◆ Exercise objective
Quote the material below exactly as written, from the first line to the line that holds "text('lettering', 'NO EXIT', hh", endpoints included.
________________
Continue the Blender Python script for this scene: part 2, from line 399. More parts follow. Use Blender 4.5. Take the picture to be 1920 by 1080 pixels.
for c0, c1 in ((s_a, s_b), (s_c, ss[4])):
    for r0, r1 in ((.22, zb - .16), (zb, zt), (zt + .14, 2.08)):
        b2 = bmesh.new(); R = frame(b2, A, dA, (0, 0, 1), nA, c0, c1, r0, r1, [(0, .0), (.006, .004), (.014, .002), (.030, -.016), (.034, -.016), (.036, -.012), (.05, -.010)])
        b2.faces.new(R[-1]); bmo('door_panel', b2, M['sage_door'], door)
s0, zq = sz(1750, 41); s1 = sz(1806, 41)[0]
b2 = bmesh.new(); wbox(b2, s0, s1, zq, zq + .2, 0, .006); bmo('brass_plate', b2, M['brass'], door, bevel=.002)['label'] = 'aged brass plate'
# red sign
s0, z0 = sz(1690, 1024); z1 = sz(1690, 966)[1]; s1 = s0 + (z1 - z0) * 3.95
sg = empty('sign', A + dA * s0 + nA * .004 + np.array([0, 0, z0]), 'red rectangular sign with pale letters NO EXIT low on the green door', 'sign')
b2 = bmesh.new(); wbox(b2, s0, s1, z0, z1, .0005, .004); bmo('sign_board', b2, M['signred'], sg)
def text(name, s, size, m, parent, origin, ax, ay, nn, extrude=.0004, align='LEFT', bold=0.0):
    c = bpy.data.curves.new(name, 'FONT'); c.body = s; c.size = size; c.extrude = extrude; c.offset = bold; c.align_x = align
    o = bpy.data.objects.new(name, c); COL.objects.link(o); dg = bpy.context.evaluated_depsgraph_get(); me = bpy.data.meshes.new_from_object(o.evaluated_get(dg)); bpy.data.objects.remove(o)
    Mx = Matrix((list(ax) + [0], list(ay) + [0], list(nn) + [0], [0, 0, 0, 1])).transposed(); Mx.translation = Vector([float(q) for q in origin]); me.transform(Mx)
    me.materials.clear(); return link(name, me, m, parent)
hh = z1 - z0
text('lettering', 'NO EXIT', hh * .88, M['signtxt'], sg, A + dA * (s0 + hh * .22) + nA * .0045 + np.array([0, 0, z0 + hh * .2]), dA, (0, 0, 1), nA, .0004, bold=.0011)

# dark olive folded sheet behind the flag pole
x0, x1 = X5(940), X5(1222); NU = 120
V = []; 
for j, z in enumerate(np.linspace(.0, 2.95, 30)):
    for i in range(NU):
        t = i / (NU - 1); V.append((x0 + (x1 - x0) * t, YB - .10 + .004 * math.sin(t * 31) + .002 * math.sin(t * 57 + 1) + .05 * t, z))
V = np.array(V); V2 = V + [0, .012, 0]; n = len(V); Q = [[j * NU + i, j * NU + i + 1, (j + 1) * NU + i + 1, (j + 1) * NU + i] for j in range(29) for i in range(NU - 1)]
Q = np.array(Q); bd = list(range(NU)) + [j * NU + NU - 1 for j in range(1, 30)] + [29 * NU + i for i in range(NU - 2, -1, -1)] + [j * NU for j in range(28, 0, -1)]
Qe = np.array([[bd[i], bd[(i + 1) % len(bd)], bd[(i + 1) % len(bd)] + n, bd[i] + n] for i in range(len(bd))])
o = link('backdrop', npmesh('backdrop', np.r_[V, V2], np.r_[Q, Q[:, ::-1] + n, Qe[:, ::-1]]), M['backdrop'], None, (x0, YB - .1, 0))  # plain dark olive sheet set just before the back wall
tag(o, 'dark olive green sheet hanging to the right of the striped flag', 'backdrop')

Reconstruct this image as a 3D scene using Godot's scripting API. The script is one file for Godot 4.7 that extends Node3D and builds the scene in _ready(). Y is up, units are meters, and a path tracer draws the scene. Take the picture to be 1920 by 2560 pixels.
________________
◆ Complete response
Continue the Blender Python script for this scene: part 2, from line 399. More parts follow. Use Blender 4.5. Take the picture to be 1920 by 1080 pixels.
for c0, c1 in ((s_a, s_b), (s_c, ss[4])):
    for r0, r1 in ((.22, zb - .16), (zb, zt), (zt + .14, 2.08)):
        b2 = bmesh.new(); R = frame(b2, A, dA, (0, 0, 1), nA, c0, c1, r0, r1, [(0, .0), (.006, .004), (.014, .002), (.030, -.016), (.034, -.016), (.036, -.012), (.05, -.010)])
        b2.faces.new(R[-1]); bmo('door_panel', b2, M['sage_door'], door)
s0, zq = sz(1750, 41); s1 = sz(1806, 41)[0]
b2 = bmesh.new(); wbox(b2, s0, s1, zq, zq + .2, 0, .006); bmo('brass_plate', b2, M['brass'], door, bevel=.002)['label'] = 'aged brass plate'
# red sign
s0, z0 = sz(1690, 1024); z1 = sz(1690, 966)[1]; s1 = s0 + (z1 - z0) * 3.95
sg = empty('sign', A + dA * s0 + nA * .004 + np.array([0, 0, z0]), 'red rectangular sign with pale letters NO EXIT low on the green door', 'sign')
b2 = bmesh.new(); wbox(b2, s0, s1, z0, z1, .0005, .004); bmo('sign_board', b2, M['signred'], sg)
def text(name, s, size, m, parent, origin, ax, ay, nn, extrude=.0004, align='LEFT', bold=0.0):
    c = bpy.data.curves.new(name, 'FONT'); c.body = s; c.size = size; c.extrude = extrude; c.offset = bold; c.align_x = align
    o = bpy.data.objects.new(name, c); COL.objects.link(o); dg = bpy.context.evaluated_depsgraph_get(); me = bpy.data.meshes.new_from_object(o.evaluated_get(dg)); bpy.data.objects.remove(o)
    Mx = Matrix((list(ax) + [0], list(ay) + [0], list(nn) + [0], [0, 0, 0, 1])).transposed(); Mx.translation = Vector([float(q) for q in origin]); me.transform(Mx)
    me.materials.clear(); return link(name, me, m, parent)
hh = z1 - z0
text('lettering', 'NO EXIT', hh * .88, M['signtxt'], sg, A + dA * (s0 + hh * .22) + nA * .0045 + np.array([0, 0, z0 + hh * .2]), dA, (0, 0, 1), nA, .0004, bold=.0011)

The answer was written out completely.